The Real Longfellow
What is the best way to learn more about and really get to know someone like Henry Wadsworth Longfellow? According to American realist author and literary critic, William Dean Howells (1837-1920), looking at a likeness of Longfellow couldn’t really give you an accurate idea of the author’s appearance and demeanor:
“All the portraits of Longfellow are likenesses more or less bad and good, for there was something as simple in the physiognomy as in the nature of the man. His head, after he allowed his beard to grow and wore his hair long in the manner of elderly men, was leonine, but mildly leonine, as the old painters conceived the lion of St. Mark. Once Sophocles, the ex-monk of Mount Athos, so long a Greek professor at Harvard, came in for supper, after the reading was over, and he was leonine too, but of a fierceness that contrasted finely with Longfellow’s mildness. I remember the poet’s asking him something about the punishment of impaling, in Turkey, and his answering, with an ironical gleam of his fiery eyes, ‘Unhappily, it is obsolete.’ I dare say he was not so leonine, either, as he looked.”

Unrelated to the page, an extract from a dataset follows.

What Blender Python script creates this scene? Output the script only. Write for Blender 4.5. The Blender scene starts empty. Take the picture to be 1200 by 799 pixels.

Mr. Howells was also one of those privileged to hear Mr. Longfellow recite his own works in progress at the Dante Club:
“When Longfellow read verse, it was with a hollow, with a mellow resonant murmur, like the note of some deep-throated horn. His voice was very lulling in quality, and at the Dante Club it used to have early effect with an old scholar who sat in a cavernous armchair at the corner of the fire, and who drowsed audibly in the soft tone and the gentle heat. The poet had a fat terrier who wished always to be present at the meetings of the Club, and he commonly fell asleep at the same moment with that dear old scholar, so that when they began to make themselves heard in concert, one could not tell which it was that most took our thoughts from the text of the Paradiso. When the duet opened, Longfellow would look up with an arch recognition of the fact, and then go gravely on to the end of the canto. At the close he would speak to his friend and lead him out to supper as if he had not seen or heard anything amiss.”
More of Mr. Howells’ detailed recollections of the times he spent in the company of Henry Wadsworth Longfellow are available to you freely on Google Books and will greatly aid you in expanding your knowledge of 19th century literary figures. Mr. Howells was acquainted with many other literary figures, and was also a good friend of Mark Twain.